THE PROBLEM. Report the number of lines containing "this", with no other words.

INPUT RECORDS.
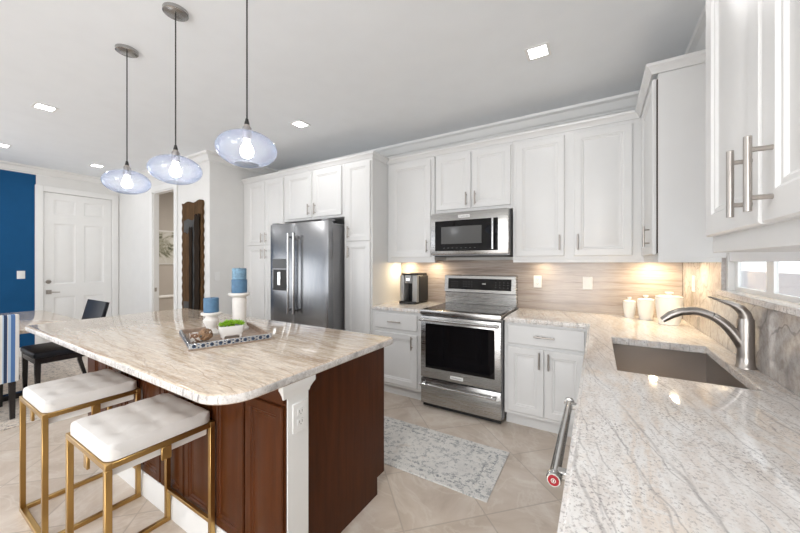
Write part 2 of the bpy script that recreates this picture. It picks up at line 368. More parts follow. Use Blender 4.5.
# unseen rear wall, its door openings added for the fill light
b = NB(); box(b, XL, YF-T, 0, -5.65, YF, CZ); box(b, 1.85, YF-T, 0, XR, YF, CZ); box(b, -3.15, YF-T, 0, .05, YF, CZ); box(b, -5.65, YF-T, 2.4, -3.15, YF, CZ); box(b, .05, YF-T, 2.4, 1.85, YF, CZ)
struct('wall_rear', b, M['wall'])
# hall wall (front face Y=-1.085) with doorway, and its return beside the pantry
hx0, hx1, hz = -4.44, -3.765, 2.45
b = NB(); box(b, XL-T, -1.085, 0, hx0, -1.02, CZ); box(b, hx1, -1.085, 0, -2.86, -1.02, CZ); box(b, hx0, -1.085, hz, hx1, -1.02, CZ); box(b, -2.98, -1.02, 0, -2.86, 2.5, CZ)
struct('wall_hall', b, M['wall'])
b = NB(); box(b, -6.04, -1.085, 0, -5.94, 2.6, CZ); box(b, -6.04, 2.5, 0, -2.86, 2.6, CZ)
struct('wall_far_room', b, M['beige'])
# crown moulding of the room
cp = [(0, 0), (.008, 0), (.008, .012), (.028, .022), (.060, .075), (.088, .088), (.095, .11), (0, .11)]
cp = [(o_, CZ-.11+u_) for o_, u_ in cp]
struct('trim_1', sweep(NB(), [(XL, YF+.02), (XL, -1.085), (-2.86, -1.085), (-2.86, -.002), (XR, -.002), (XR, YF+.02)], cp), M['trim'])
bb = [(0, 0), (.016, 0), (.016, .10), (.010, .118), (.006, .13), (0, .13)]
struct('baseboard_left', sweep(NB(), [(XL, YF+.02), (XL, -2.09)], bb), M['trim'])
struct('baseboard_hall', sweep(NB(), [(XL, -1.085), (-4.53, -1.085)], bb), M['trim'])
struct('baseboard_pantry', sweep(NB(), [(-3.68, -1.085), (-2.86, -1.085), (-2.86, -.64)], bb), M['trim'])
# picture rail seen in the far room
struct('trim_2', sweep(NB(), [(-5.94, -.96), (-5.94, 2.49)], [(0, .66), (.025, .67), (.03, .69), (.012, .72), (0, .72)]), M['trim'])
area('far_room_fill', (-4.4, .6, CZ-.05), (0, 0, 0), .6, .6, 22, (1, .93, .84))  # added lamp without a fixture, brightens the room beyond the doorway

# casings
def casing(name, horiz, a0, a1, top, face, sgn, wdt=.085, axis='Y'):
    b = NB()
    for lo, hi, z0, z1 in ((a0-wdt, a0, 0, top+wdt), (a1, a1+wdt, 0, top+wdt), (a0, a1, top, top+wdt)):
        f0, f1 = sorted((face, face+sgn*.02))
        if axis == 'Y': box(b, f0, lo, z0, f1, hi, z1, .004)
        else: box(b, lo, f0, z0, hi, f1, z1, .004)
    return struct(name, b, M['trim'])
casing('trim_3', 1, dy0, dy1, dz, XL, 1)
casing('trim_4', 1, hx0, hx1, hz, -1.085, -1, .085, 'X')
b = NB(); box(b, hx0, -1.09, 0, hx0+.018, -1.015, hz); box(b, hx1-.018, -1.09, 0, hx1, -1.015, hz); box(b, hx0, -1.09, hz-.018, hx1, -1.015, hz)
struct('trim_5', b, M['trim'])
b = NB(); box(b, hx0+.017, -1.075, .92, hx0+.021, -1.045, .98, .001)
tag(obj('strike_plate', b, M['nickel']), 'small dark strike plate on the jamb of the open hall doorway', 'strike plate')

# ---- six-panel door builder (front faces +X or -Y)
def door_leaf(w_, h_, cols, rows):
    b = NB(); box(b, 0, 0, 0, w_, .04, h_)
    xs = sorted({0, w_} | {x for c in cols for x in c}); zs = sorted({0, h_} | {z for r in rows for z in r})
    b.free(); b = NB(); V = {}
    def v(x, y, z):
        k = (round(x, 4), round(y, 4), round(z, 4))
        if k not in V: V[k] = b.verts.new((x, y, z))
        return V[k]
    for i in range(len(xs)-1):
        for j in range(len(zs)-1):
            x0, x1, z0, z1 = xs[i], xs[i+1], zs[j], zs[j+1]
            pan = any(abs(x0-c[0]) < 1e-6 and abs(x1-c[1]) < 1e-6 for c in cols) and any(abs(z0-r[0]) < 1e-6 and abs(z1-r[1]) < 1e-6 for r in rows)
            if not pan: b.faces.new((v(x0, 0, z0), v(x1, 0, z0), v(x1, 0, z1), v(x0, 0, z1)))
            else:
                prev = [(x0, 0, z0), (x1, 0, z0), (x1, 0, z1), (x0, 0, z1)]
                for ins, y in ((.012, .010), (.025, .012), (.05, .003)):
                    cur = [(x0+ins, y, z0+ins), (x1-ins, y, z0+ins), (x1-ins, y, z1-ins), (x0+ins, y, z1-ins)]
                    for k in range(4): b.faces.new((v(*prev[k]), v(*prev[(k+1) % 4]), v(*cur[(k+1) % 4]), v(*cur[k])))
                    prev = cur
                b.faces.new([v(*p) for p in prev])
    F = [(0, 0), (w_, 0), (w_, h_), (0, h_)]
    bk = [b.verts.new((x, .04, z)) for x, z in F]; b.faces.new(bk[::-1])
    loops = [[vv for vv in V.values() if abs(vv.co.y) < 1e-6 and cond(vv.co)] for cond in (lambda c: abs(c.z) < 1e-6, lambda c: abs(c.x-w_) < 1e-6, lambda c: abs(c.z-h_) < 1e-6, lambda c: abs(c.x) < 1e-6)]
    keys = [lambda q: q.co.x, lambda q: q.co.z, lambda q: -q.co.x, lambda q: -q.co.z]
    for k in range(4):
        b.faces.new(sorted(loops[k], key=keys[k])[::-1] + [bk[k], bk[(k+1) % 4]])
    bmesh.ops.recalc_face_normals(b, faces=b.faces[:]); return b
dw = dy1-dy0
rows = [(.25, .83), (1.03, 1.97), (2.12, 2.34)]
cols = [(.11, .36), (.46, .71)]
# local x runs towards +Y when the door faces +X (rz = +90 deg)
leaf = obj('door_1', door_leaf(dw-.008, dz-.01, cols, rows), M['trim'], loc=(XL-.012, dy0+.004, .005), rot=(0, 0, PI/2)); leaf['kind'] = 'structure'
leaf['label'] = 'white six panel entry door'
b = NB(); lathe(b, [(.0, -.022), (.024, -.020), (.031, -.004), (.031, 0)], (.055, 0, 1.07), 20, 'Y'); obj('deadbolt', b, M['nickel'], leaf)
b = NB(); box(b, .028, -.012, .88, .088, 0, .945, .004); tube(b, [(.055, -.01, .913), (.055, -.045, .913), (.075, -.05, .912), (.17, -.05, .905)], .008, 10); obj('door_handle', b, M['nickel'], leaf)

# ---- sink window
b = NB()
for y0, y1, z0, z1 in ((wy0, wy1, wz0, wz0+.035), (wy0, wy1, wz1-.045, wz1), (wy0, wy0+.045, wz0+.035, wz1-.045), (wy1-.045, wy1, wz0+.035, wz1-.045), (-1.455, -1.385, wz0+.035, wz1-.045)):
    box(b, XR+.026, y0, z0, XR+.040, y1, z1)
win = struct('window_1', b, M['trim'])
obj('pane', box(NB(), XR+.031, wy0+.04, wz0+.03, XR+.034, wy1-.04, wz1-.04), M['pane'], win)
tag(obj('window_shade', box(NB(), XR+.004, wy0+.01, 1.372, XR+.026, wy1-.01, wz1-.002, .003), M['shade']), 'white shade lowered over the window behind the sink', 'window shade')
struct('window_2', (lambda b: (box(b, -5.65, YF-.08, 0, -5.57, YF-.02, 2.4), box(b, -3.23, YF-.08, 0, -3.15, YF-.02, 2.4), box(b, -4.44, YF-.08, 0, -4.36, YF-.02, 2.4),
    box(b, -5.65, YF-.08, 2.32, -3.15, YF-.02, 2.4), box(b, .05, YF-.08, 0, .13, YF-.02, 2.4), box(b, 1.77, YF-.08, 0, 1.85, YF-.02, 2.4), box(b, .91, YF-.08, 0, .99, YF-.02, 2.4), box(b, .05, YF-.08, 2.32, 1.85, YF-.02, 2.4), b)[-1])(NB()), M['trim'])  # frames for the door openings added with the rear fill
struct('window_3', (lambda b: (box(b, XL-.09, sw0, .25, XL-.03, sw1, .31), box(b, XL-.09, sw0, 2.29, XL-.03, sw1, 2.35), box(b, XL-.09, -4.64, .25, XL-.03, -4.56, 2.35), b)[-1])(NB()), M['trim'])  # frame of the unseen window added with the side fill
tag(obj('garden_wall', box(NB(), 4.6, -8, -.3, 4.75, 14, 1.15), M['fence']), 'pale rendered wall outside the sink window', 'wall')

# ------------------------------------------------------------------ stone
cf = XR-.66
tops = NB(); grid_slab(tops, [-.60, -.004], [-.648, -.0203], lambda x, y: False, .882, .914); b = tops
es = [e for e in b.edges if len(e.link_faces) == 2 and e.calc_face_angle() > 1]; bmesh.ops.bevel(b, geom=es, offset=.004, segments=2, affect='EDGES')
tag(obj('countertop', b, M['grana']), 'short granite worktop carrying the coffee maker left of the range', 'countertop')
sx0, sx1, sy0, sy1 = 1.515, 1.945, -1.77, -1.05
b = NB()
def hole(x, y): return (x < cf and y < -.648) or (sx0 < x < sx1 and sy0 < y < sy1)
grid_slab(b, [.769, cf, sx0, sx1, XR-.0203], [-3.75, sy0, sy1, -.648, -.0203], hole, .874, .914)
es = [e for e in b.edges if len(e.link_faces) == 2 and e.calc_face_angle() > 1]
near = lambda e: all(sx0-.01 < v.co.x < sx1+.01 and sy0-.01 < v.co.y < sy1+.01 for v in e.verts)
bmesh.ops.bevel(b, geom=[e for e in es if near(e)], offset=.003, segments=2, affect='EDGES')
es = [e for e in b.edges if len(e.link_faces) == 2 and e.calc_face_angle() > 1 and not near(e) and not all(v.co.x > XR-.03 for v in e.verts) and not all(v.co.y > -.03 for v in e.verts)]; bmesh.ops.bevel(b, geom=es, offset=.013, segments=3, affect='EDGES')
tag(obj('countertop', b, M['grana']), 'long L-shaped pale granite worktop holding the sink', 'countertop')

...

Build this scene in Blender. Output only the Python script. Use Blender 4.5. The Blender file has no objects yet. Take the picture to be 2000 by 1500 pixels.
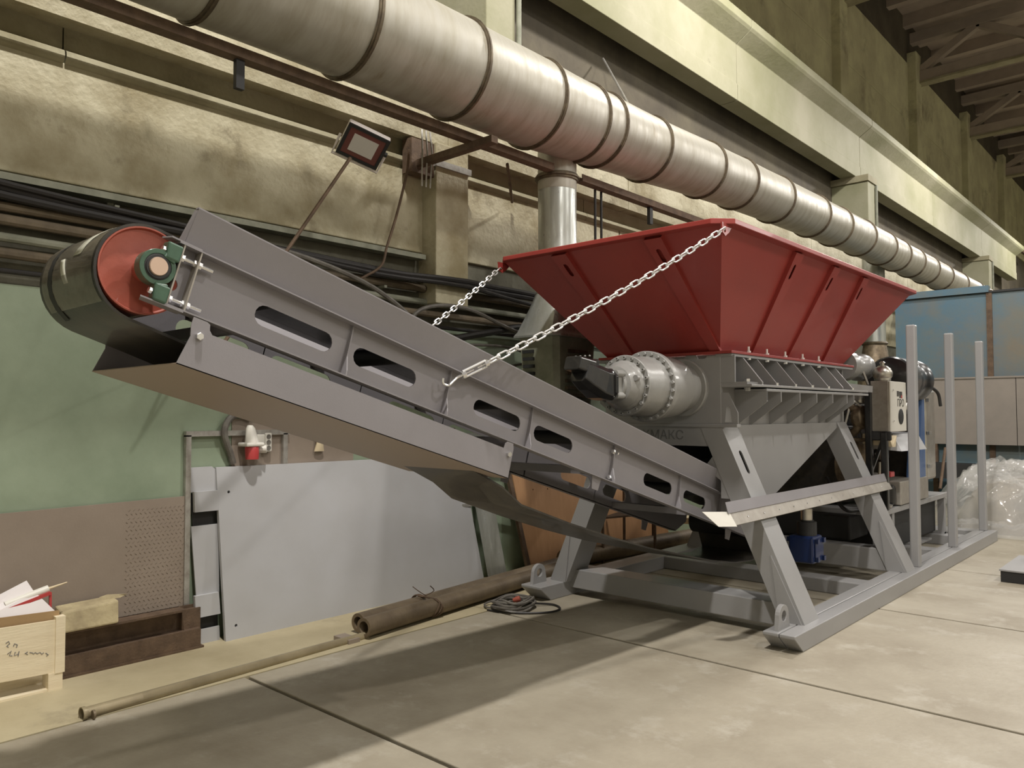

RESPONSE TO THE TASK. 2